Até que ele percebeu que a coisa estava indo longe demais e pediu desculpas ao público norte-americano, fazendo um enorme esforço para ser mais simpático. Deu certo, tanto que Medvedev contou com o apoio de boa parte do público na final, contra Nadal, uma grande partida que ele perdeu no quinto set.

“O que aconteceu em Nova York mostrou uma mudança importante na parte mental do Medvedev”, opinou o treinador e comentarista do canal SporTV, Ricardo Acioly. “Eu já havia notado que ele tinha um jogo muito bom, com muita versatilidade, mas ele não tinha a parte mental forte o suficiente para chegar ao topo. O Medvedev perdia muitos jogos para ele mesmo, mas no Aberto dos Estados Unidos ficou claro que a coisa mudou. Mesmo com essa confusão toda, ele foi capaz de se manter focado e vencer muitos jogos. Ele parou de perder para si mesmo.”

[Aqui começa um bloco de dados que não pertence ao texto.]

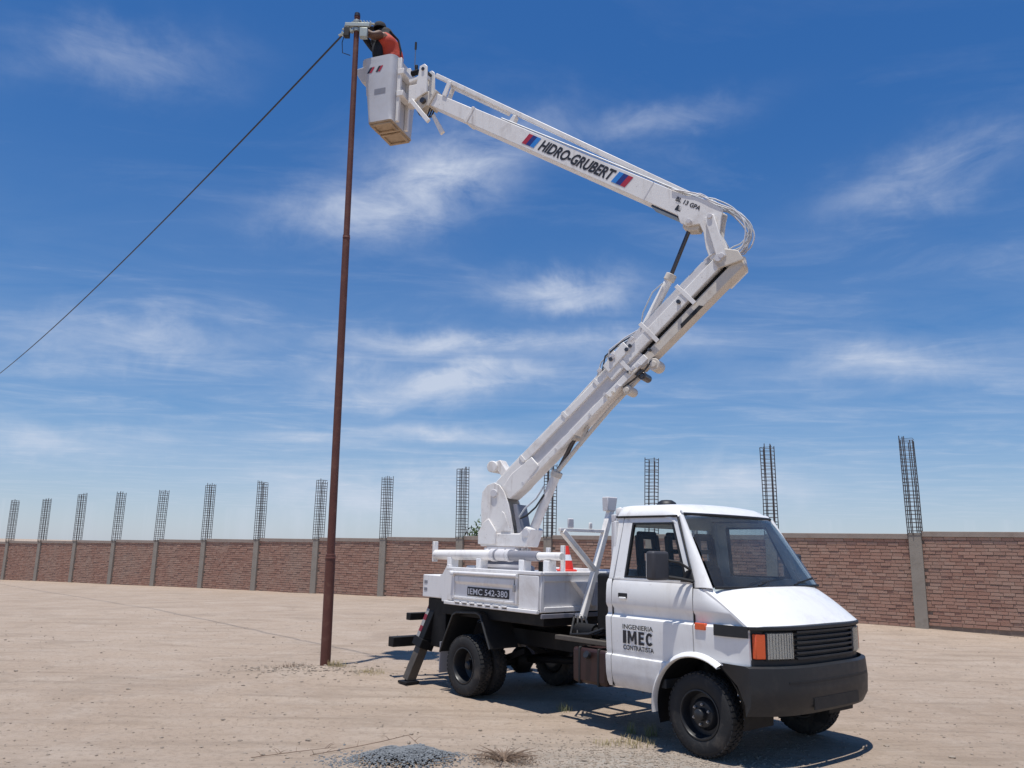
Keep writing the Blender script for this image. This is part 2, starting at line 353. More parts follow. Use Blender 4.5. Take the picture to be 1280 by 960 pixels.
def tag(o, label=None, cat=None, group=None, kind=None):
    if label: o['label'] = label
    if cat: o['category'] = cat
    if group: o['group'] = group
    if kind: o['kind'] = kind
    return o
def empty(name, loc=(0, 0, 0), rz=0.0):
    o = bpy.data.objects.new(name, None); COL.objects.link(o); o.location = loc; o.rotation_euler = (0, 0, rz); o.empty_display_size = 0.3
    return o
def text_points(body, shear=0.0, bold=0.0):
    cu = bpy.data.curves.new('lettering', 'FONT'); cu.body = body; cu.size = 1.0; cu.shear = shear; cu.offset = bold; cu.resolution_u = 3; cu.fill_mode = 'FRONT'
    o = bpy.data.objects.new('lettering', cu); COL.objects.link(o)
    me = bpy.data.meshes.new_from_object(o)
    vs = [tuple(v.co) for v in me.vertices]; fs = [tuple(p.vertices) for p in me.polygons]
    bpy.data.objects.remove(o); bpy.data.meshes.remove(me); bpy.data.curves.remove(cu)
    x0 = min(v[0] for v in vs); x1 = max(v[0] for v in vs); y0 = min(v[1] for v in vs); y1 = max(v[1] for v in vs)
    return [((v[0] - x0) / (x1 - x0), (v[1] - y0) / (y1 - y0)) for v in vs], fs
def lettering(body, m, parent, origin, right, up, w, h, shear=0.0, bold=0.0, name='lettering'):
    vs, fs = text_points(body, shear, bold); origin = Vector(origin); right = Vector(right).normalized(); up = Vector(up).normalized()
    mb = MB(); mb.add([origin + right * (u * w) + up * (v * h) for u, v in vs], fs)
    me = bpy.data.meshes.new(name); me.from_pydata(mb.v, [], mb.f); me.materials.append(MATS[m])
    o = bpy.data.objects.new(name, me); COL.objects.link(o); o.parent = parent
    return o
def lerp(a, b, t): return a + (b - a) * t
def smooth(a, b, x):
    t = max(0.0, min(1.0, (x - a) / (b - a))); return t * t * (3 - 2 * t)

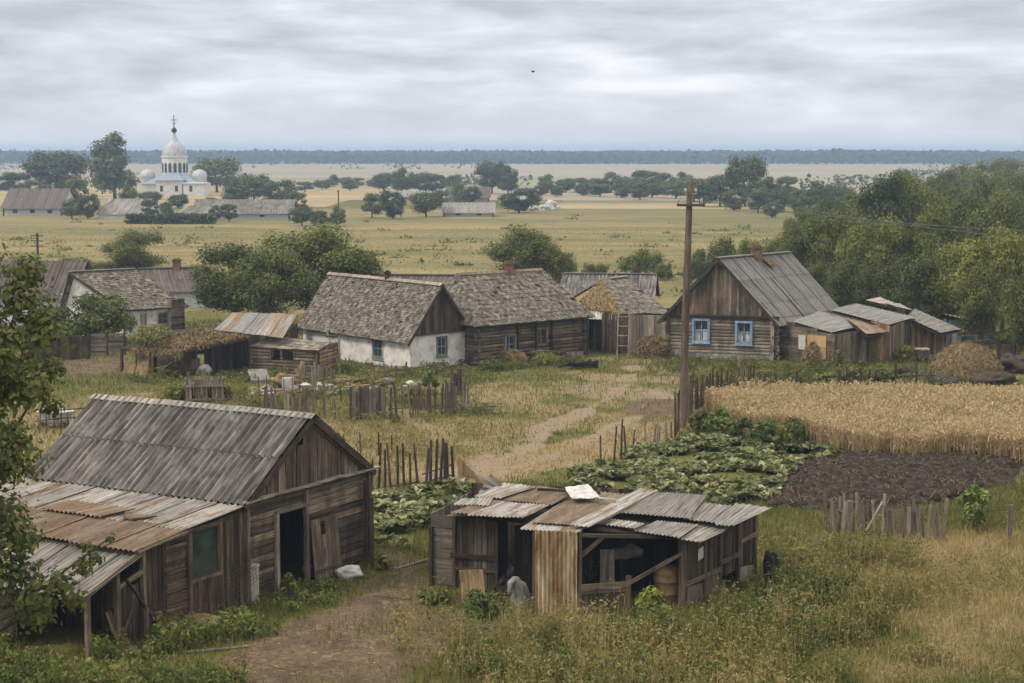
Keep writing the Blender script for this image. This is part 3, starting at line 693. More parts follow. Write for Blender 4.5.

Essa, aliás, é uma péssima notícia para seus adversários. Com o jogo que tem, e a cabeça no lugar, Medvedev se torna um grande candidato a ganhar tudo no restante da atual temporada e, principalmente, em 2020, quando terá poucos pontos para defender no primeiro semestre e, portanto, chances reais de brigar para ser o número 1 do mundo. Ao que parece, o grandalhão desajeitado ainda vai incomodar muita gente por muito tempo.